Nel tentativo di risolverlo, e cioè per consentire ad un numero maggiore di candidati di superare le prove scritte, un decreto di molti anni fa, il DPR n. 617/1963, ha stabilito che le commissioni di concorso non debbono più bocciare i candidati per l’insufficienza in una delle tre prove scritte, ma effettuare una valutazione complessiva delle tre prove. Come conseguenza il numero di coloro che dopo di allora ottennero la votazione minima di 36 su 60 aumentò subitaneamente, e cioè dall’1,7% dei 1737 magistrati reclutati nel periodo 1955-1963 al 31,4% dei 2670 reclutati nel periodo 1967-1982. Consistente quindi il numero di magistrati che da allora sono stati ammessi agli orali pur non avendo ottenuto la sufficienza in tutte e tre le prove scritte. Nonostante questo, i concorsi continuarono spesso a non fornire un numero di magistrati pari al numero dei posti messi a bando. Col passare degli anni il numero degli ammessi all’orale col minimo dei voti è aumentato arrivando a superare, e non di poco, il 40% (cioè circa la metà dei nuovi magistrati), come avvenuto per i 680 magistrati assunti nel 2018 e 2019 (D.M. 2 febbraio 2018 e D.M. 8 febbraio 2019).

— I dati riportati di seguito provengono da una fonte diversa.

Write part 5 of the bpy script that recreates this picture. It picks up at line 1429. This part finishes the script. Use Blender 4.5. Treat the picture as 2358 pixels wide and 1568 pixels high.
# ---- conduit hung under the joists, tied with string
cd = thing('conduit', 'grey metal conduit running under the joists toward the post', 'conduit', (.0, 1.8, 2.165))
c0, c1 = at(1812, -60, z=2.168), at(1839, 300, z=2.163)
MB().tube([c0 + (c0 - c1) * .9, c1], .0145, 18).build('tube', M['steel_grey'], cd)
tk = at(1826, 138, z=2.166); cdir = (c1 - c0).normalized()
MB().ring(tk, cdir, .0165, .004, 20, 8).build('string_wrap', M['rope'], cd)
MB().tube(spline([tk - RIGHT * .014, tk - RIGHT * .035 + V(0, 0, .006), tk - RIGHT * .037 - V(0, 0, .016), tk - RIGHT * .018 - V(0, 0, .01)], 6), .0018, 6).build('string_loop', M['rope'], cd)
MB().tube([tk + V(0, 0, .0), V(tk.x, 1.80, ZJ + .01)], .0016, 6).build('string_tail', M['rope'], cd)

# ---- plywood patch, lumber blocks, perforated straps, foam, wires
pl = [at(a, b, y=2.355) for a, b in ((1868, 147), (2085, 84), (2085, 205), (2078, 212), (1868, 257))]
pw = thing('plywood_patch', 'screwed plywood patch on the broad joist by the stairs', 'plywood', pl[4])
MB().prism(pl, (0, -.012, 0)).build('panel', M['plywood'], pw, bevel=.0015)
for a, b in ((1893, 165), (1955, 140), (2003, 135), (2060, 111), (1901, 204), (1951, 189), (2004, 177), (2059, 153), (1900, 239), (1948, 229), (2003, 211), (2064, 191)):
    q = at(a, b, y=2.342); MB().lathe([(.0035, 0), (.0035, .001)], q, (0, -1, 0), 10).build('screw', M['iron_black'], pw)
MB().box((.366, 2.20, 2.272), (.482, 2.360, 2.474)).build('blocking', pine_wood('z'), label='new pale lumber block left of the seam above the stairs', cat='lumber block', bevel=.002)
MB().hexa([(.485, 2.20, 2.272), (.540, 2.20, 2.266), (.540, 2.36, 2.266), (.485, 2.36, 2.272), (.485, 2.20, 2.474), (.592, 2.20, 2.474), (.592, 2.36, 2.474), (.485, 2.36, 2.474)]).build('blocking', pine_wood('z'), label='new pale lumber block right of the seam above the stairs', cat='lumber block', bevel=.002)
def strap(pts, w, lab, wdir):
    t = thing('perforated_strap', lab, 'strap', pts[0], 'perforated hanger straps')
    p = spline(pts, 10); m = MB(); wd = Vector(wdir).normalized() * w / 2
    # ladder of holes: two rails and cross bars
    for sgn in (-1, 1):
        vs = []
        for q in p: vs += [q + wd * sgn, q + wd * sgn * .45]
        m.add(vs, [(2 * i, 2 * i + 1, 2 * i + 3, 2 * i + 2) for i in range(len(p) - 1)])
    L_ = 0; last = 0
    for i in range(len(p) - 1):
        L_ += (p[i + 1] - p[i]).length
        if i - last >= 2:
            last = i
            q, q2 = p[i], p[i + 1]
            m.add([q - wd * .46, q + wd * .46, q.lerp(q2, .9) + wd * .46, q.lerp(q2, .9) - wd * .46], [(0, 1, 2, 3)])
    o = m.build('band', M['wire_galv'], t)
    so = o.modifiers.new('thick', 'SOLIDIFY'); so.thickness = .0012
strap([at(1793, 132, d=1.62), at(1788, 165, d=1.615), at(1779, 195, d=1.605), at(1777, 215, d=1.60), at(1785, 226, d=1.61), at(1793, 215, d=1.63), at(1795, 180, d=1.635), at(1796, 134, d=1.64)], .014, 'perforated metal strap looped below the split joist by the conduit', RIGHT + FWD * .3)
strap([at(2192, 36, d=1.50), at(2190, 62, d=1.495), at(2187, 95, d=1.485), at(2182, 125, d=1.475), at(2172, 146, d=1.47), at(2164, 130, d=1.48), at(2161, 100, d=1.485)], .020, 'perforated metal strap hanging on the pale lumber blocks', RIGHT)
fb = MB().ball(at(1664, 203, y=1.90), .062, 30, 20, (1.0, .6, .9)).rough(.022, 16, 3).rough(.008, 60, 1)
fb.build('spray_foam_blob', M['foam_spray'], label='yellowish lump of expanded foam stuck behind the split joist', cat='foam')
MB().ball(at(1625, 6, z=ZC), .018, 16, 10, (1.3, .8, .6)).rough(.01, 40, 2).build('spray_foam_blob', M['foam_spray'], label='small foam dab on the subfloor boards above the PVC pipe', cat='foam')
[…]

Aggiungo che due magistrati che sono stati presidenti delle commissioni di concorso, Corrado Carnevale e Nicola Lipari, hanno indicato che vi sono numerosi casi in cui le prove scritte vengono superate con la piena idoneità in una sola delle tre prove scritte, e nelle relazioni ufficiali dei concorsi da loro presieduti, hanno usato il termine “stampellati” per indicare coloro che erano entrati in magistratura con due stampelle. Le proposte di riforma del Prof. Gatta certamente indicano un problema reale, cioè quello di evitare che il numero dei vincitori sia inferiore, o troppo inferiore, al numero dei posti banditi. È una preoccupazione che permea di sé i lavori di molte delle commissioni di concorso anche negli esami orali, ma mi fermo qui perché mi sembra chiaro che il suggerimento del prof. Gatta di rendere meno rigorose le prove scritte sia già stato tentato molti anni fa: ha certamente ridotto il rigore delle valutazioni senza raggiungere gli obiettivi voluti.
Due postille. La prima: la riforma del reclutamento è un problema complesso che deve affrontare in primo luogo la scarsa attendibilità delle prove di concorso nel misurare le conoscenze dei candidati, come le nostre ricerche hanno mostrato sin dagli anni 1980 (Archivio Penale 2020, n.1). Un problema che può essere affrontato solo modificando la struttura delle prove di esame, un fenomeno che non è certo possibile trattare in questa sede.
La seconda postilla: non mi sarei dato la briga di scrivere questo articolo se il prof. Gatta non avesse voluto informarci di essere il consulente della Ministra Cartabia. Anche se non richiesto, ritengo sia sempre opportuno dare una mano per tentare di evitare il peggio nella gestione del nostro già disastrato ordinamento giudiziario.